Even if we didn't emit so much CO2, we destroy habitat for other species through agriculture and forest harvesting. And if we hadn't destroyed so much habitat, there'd be lots more slack for CO2 emissions.

And as you say, destroying habitat through biomass energy production -- whether it's fast-growing trees for pellets, or palm oil for biodiesel -- just makes it worse.

1 comments

Very belated edit:

I was in a hurry, and didn't say how habitat loss increases extinction rates from global warming. The issue is habitat fragmentation. We degrade/destroy habitat for other species through agriculture, forest modification and harvesting, urbanization, road building, etc.

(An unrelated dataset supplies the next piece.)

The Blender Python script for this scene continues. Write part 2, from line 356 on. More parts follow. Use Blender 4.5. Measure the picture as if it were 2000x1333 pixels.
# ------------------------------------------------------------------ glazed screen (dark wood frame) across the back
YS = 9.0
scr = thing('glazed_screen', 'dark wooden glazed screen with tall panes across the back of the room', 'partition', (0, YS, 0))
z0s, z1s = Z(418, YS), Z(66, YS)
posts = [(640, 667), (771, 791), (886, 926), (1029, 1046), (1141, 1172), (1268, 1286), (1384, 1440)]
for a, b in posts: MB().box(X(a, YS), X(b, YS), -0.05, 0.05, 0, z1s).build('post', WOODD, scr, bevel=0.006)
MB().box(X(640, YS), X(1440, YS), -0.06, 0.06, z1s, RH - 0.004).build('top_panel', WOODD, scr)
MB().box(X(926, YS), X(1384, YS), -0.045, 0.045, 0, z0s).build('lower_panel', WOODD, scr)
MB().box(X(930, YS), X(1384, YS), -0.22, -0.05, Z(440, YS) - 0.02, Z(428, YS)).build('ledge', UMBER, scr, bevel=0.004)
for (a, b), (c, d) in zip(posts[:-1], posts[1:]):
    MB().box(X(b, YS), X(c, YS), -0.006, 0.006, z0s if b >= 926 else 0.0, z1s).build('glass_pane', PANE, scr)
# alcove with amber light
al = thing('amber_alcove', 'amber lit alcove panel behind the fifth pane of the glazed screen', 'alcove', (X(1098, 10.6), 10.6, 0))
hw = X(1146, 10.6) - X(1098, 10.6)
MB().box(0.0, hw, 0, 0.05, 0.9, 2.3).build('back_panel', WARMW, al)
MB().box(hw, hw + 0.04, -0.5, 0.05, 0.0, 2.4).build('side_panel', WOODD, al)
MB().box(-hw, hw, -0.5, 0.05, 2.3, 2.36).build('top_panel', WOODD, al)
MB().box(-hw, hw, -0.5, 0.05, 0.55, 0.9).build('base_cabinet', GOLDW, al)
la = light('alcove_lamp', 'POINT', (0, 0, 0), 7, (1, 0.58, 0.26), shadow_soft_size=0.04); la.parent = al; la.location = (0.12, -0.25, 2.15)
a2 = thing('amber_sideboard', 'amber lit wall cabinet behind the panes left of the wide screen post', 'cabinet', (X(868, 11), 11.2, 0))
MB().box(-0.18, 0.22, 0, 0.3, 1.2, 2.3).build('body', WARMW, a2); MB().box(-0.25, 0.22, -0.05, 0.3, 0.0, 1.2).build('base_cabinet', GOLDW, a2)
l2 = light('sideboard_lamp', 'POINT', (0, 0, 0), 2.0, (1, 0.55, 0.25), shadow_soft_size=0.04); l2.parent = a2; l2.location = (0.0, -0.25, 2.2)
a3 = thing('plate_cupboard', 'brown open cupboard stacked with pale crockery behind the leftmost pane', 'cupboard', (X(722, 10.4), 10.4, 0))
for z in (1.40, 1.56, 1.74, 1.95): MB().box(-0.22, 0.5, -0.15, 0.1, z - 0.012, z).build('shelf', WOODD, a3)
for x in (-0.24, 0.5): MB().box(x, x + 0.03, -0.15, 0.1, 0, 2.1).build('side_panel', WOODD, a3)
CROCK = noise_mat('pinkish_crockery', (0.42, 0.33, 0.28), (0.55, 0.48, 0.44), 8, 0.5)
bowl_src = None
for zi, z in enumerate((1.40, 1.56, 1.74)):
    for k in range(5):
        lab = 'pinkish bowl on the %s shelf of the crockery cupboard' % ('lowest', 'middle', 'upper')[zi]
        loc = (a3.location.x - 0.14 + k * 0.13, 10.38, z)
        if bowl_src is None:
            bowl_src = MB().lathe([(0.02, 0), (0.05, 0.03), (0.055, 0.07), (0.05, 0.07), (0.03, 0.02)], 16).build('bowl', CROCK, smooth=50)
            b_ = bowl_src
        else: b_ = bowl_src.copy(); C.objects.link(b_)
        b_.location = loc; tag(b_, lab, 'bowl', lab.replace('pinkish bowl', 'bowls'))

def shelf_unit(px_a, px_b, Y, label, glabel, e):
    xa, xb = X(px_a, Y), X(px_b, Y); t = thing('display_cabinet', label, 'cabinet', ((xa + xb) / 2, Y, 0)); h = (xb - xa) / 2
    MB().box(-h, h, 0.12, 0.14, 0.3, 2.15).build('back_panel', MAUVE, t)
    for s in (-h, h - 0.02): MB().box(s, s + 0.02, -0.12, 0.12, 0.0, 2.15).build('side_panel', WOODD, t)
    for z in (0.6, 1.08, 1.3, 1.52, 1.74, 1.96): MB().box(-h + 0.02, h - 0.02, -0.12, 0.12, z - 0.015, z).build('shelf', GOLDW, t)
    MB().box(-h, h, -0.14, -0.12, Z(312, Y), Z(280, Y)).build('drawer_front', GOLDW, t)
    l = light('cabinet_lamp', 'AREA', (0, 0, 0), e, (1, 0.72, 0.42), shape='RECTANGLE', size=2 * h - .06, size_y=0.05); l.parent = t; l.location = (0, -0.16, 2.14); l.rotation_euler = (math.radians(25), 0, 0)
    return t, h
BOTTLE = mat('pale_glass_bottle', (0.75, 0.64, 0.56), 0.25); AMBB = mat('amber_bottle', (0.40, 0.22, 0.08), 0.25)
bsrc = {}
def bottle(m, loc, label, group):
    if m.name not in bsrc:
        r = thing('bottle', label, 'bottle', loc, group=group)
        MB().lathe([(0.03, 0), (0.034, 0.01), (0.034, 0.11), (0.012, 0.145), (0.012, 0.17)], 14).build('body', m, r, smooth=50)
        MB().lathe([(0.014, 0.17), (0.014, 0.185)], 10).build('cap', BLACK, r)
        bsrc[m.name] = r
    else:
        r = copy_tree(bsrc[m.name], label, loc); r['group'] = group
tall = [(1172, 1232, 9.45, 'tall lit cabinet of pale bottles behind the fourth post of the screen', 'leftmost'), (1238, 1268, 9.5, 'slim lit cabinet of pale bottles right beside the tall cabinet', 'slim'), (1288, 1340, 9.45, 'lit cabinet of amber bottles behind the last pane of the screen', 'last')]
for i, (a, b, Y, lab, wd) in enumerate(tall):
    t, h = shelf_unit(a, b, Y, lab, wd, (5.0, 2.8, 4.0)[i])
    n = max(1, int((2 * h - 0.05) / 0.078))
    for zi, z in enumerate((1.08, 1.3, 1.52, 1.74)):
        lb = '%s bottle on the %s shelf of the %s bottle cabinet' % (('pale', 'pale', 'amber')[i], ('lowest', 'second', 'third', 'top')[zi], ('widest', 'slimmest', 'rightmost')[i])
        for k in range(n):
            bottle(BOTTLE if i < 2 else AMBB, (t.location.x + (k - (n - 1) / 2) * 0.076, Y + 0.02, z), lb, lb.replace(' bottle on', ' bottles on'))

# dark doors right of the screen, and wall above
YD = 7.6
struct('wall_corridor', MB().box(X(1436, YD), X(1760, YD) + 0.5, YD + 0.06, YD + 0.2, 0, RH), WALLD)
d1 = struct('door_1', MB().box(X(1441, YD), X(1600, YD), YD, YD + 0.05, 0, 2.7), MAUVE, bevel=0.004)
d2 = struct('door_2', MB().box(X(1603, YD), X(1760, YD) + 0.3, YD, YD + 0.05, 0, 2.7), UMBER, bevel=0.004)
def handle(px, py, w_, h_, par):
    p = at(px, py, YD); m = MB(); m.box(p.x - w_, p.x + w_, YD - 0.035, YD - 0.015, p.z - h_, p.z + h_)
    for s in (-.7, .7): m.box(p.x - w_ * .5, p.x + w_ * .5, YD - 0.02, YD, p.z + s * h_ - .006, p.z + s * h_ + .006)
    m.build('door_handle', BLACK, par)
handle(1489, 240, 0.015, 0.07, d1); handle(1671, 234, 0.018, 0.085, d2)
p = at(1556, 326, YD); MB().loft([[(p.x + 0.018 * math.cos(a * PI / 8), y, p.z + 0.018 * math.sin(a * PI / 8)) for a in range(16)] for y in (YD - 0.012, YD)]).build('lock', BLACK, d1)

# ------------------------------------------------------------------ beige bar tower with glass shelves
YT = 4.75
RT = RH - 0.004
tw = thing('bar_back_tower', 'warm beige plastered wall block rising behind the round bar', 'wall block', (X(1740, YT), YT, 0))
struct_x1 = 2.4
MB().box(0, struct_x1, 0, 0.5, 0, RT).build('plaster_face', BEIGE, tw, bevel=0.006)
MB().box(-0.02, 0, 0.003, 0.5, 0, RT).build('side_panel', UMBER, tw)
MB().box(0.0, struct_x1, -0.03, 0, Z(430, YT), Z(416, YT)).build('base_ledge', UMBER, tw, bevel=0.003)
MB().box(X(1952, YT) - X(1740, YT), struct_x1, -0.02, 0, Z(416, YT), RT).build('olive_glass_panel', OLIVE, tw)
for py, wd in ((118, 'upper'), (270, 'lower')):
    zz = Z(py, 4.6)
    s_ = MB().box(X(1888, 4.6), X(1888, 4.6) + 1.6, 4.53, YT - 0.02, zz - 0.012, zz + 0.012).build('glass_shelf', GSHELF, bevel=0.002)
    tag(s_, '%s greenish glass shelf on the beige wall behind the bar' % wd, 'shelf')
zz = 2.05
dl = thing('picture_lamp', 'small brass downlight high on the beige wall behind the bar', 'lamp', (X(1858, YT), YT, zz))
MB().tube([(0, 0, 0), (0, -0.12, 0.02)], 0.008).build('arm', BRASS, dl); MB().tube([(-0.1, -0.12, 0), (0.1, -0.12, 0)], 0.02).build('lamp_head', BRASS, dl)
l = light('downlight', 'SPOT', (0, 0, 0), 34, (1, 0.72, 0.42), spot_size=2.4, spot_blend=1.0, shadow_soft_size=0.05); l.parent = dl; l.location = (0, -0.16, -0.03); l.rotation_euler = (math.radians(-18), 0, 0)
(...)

But that not only decreases the amount of high-quality habitats. It also fragments habitats.

Without global warming, habitat fragmentation hurts other species in various ways. At some point, fragments become too small to support viable populations for many species. Especially larger animals, for example. But overall, it's not a huge issue, relative to the amount of habitat loss itself.

However, with global warming, habitat fragmentation becomes a huge issue. As the planet warms, species tend to shift toward the poles, more or less, to stay in habitats that they're adapted to. But when habitats are fragmented, that can't happen. And so you end up with isolated populations on mountains, for example. Given that "up" ~ "away from the equator". And with further warming, there's no more up, so they die off. One mitigation is creating habitat corridors. Through cities and farmland. Across roads, using bridges or tunnels. You can see habitat bridges in I-78 in eastern New Jersey.

Another factor is the speed of anthropogenic global climate change. It's too fast now for evolutionary adaptation.